(Records with scene code)
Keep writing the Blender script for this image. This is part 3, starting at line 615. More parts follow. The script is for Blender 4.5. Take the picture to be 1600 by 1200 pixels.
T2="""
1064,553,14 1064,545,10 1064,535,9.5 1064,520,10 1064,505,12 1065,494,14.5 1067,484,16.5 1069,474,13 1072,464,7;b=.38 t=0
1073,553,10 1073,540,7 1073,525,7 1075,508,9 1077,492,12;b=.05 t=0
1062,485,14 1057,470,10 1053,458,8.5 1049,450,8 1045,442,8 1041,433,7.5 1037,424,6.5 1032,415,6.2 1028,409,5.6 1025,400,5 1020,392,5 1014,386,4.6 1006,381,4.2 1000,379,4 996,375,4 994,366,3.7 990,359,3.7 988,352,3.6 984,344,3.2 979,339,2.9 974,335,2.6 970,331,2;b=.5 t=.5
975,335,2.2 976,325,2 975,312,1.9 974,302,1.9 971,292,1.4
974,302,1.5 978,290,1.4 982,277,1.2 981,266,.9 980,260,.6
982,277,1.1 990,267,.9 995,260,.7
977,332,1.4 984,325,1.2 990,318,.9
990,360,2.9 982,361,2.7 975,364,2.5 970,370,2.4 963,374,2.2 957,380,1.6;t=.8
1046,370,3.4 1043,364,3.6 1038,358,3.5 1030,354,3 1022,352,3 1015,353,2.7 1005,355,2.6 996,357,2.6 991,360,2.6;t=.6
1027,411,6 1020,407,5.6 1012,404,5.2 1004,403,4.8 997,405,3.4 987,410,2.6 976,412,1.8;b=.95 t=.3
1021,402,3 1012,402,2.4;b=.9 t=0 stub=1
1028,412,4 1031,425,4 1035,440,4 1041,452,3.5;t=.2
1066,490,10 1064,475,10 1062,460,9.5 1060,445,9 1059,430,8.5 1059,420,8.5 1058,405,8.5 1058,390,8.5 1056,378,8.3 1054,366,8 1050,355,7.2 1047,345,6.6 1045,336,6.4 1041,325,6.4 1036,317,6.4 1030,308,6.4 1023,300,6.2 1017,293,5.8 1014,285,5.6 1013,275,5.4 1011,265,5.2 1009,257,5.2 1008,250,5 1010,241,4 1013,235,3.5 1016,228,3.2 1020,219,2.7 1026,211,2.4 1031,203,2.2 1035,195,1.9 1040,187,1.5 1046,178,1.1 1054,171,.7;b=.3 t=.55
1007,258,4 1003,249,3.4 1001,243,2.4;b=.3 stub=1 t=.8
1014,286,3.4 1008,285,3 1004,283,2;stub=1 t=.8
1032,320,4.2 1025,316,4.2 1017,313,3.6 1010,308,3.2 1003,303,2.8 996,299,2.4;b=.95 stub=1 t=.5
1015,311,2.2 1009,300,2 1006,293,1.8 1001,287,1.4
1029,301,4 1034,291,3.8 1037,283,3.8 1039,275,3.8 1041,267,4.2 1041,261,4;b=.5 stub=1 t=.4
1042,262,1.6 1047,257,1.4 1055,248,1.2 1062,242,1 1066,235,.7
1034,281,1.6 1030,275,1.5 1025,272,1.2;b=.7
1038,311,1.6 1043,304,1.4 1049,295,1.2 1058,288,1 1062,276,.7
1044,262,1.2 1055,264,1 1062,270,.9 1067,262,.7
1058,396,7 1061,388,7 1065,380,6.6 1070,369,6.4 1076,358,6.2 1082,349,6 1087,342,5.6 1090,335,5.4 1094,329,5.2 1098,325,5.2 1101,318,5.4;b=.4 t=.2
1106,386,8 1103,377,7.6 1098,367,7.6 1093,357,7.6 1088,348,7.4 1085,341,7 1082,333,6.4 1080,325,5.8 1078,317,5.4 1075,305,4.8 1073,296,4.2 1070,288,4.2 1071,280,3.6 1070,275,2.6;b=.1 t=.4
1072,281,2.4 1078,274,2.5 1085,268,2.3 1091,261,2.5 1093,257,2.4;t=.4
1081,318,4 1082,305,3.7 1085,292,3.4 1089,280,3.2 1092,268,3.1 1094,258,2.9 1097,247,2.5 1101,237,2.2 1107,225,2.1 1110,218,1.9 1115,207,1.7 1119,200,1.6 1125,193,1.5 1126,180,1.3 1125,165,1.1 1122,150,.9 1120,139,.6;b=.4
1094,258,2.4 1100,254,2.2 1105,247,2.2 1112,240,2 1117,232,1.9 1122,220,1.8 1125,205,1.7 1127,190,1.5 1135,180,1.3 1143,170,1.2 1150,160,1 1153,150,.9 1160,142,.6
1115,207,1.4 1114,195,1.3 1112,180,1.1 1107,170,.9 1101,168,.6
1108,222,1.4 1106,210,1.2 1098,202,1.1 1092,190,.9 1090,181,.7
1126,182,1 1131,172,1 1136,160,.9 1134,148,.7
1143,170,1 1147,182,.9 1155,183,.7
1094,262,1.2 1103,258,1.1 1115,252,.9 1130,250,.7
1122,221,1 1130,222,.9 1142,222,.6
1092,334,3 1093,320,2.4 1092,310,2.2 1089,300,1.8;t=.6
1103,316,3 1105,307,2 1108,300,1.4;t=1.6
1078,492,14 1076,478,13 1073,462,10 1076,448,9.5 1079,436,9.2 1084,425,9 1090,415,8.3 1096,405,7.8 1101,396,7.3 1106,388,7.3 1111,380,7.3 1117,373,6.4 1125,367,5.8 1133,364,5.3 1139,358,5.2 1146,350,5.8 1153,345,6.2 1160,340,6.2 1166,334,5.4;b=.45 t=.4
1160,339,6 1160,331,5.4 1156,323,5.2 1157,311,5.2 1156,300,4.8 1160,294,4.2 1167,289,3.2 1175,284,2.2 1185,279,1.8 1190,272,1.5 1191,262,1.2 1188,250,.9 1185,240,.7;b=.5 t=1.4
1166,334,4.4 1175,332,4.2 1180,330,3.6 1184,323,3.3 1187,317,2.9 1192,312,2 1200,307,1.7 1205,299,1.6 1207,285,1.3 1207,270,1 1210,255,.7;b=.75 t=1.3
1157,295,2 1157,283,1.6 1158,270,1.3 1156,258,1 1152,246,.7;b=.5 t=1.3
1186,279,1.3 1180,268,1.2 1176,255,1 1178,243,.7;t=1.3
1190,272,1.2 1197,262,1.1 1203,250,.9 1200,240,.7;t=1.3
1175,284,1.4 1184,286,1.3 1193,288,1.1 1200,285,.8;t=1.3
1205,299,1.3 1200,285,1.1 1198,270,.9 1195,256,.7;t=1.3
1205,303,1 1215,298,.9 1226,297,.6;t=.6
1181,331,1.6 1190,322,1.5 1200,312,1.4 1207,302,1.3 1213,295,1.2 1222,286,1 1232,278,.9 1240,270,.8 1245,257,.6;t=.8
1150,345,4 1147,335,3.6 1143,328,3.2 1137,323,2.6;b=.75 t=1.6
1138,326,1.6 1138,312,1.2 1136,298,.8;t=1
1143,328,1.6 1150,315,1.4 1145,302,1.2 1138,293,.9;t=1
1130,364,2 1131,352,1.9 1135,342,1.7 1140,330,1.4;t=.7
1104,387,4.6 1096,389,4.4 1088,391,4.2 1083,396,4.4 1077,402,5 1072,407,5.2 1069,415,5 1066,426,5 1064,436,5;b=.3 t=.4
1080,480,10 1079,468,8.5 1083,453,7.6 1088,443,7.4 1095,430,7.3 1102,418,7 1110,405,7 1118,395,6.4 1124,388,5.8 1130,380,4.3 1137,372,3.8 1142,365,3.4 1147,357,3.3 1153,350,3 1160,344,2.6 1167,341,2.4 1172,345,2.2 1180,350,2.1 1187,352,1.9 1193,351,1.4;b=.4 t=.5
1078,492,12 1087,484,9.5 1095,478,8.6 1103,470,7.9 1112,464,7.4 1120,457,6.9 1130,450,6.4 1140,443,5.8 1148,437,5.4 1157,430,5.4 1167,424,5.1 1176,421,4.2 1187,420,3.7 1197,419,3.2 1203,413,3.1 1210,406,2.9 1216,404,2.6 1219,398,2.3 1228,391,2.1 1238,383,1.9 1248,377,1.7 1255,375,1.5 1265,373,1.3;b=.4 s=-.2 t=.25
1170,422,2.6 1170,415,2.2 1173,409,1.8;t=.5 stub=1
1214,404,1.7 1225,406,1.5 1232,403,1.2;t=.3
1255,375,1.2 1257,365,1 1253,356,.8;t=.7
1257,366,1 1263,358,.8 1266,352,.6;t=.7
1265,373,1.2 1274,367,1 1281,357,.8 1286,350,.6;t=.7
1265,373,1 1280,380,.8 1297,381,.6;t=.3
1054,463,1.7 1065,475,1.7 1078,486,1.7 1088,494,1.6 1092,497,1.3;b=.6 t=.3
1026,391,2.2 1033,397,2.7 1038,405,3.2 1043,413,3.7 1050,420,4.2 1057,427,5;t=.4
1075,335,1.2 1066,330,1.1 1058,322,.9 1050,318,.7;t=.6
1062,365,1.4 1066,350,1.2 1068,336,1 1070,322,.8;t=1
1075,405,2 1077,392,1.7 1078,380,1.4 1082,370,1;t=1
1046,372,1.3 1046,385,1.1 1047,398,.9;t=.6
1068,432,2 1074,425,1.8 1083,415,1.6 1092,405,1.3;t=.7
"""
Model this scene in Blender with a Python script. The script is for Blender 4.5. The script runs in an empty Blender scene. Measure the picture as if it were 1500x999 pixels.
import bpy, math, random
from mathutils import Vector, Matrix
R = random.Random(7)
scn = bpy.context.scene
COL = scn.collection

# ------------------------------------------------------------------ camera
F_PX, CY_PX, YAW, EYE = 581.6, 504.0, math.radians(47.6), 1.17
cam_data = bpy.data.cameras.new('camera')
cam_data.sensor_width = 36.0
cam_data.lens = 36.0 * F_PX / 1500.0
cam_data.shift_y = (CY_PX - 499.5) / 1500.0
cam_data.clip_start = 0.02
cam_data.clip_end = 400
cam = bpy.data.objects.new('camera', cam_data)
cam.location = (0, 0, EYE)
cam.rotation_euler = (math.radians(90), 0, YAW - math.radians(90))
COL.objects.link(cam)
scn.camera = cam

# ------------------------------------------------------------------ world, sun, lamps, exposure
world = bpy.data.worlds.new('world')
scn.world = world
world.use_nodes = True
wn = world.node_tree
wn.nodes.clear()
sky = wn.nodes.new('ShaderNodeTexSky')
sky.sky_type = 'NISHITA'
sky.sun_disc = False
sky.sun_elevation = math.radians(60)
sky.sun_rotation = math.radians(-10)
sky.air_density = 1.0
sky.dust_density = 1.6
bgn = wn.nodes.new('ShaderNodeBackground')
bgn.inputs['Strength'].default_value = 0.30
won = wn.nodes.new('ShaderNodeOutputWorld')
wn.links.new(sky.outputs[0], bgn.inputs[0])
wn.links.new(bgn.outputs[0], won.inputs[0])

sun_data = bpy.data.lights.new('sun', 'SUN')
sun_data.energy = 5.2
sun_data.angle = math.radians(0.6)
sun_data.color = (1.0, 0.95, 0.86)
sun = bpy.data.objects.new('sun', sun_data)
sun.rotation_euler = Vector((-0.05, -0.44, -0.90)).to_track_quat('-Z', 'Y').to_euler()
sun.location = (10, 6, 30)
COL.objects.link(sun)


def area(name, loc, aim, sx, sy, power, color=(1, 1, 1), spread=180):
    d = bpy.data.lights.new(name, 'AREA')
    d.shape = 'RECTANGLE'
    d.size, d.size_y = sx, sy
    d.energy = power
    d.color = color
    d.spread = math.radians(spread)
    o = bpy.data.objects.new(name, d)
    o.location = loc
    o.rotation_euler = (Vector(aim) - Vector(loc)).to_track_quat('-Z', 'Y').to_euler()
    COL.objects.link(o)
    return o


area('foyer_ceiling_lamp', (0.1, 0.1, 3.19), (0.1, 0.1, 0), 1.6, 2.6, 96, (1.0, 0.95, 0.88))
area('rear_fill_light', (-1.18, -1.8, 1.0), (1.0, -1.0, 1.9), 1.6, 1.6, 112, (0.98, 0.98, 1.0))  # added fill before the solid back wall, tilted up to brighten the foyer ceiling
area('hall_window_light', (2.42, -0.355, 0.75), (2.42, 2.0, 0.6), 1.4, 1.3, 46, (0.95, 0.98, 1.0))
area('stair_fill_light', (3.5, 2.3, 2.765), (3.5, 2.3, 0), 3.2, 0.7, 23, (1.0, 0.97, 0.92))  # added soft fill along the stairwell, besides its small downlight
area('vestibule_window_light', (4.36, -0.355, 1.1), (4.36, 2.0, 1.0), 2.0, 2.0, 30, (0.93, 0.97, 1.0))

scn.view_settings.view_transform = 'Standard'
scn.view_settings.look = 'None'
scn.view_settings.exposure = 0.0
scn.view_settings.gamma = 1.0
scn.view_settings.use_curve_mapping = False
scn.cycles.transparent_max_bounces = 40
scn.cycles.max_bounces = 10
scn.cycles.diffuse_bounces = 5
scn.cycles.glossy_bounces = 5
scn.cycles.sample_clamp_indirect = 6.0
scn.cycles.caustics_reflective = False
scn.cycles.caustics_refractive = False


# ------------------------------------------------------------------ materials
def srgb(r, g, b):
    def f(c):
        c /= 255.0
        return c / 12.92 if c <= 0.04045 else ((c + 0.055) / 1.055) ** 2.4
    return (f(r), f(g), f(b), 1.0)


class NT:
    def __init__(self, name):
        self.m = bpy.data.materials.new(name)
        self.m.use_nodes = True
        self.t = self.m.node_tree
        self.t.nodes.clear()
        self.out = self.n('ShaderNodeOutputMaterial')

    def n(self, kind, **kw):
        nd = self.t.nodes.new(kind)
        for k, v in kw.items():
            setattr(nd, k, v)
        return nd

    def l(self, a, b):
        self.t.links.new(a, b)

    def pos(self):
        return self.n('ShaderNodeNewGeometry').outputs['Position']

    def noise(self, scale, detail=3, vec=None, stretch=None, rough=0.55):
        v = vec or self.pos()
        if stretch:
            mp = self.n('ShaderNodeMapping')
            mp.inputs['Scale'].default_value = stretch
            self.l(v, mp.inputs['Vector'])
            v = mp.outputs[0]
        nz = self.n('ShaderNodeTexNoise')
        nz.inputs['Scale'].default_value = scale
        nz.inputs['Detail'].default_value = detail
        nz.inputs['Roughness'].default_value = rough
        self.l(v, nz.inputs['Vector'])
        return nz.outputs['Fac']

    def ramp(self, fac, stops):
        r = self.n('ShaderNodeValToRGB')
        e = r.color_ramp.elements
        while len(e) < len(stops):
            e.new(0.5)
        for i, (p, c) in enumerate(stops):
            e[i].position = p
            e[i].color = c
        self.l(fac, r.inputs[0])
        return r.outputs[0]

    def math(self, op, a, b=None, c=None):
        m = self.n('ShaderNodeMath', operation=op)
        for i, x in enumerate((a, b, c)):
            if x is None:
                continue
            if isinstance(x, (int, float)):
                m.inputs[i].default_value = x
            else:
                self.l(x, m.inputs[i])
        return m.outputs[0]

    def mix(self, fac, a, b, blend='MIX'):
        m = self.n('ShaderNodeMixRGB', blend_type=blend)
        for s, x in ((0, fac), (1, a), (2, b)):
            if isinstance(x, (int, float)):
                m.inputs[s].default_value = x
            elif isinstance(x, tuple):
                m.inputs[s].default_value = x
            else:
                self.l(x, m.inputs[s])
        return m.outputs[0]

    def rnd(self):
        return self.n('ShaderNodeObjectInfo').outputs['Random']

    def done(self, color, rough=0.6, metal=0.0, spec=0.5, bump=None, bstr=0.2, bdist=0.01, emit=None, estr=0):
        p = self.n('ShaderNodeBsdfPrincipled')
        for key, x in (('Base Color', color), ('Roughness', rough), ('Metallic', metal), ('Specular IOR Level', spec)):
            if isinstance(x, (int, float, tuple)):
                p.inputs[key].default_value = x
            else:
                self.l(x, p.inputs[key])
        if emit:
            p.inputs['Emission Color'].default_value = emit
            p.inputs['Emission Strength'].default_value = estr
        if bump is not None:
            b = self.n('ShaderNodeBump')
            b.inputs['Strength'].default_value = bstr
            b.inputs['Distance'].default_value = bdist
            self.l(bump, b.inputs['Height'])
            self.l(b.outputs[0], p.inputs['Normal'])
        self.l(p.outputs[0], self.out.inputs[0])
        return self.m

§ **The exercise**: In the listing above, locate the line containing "Model this scene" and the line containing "wn.links.new(bgn.outputs[0], won.inputs[0])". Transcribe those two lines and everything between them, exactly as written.

§ **Output of the task**:
Model this scene in Blender with a Python script. The script is for Blender 4.5. The script runs in an empty Blender scene. Measure the picture as if it were 1500x999 pixels.
import bpy, math, random
from mathutils import Vector, Matrix
R = random.Random(7)
scn = bpy.context.scene
COL = scn.collection

# ------------------------------------------------------------------ camera
F_PX, CY_PX, YAW, EYE = 581.6, 504.0, math.radians(47.6), 1.17
cam_data = bpy.data.cameras.new('camera')
cam_data.sensor_width = 36.0
cam_data.lens = 36.0 * F_PX / 1500.0
cam_data.shift_y = (CY_PX - 499.5) / 1500.0
cam_data.clip_start = 0.02
cam_data.clip_end = 400
cam = bpy.data.objects.new('camera', cam_data)
cam.location = (0, 0, EYE)
cam.rotation_euler = (math.radians(90), 0, YAW - math.radians(90))
COL.objects.link(cam)
scn.camera = cam

# ------------------------------------------------------------------ world, sun, lamps, exposure
world = bpy.data.worlds.new('world')
scn.world = world
world.use_nodes = True
wn = world.node_tree
wn.nodes.clear()
sky = wn.nodes.new('ShaderNodeTexSky')
sky.sky_type = 'NISHITA'
sky.sun_disc = False
sky.sun_elevation = math.radians(60)
sky.sun_rotation = math.radians(-10)
sky.air_density = 1.0
sky.dust_density = 1.6
bgn = wn.nodes.new('ShaderNodeBackground')
bgn.inputs['Strength'].default_value = 0.30
won = wn.nodes.new('ShaderNodeOutputWorld')
wn.links.new(sky.outputs[0], bgn.inputs[0])
wn.links.new(bgn.outputs[0], won.inputs[0])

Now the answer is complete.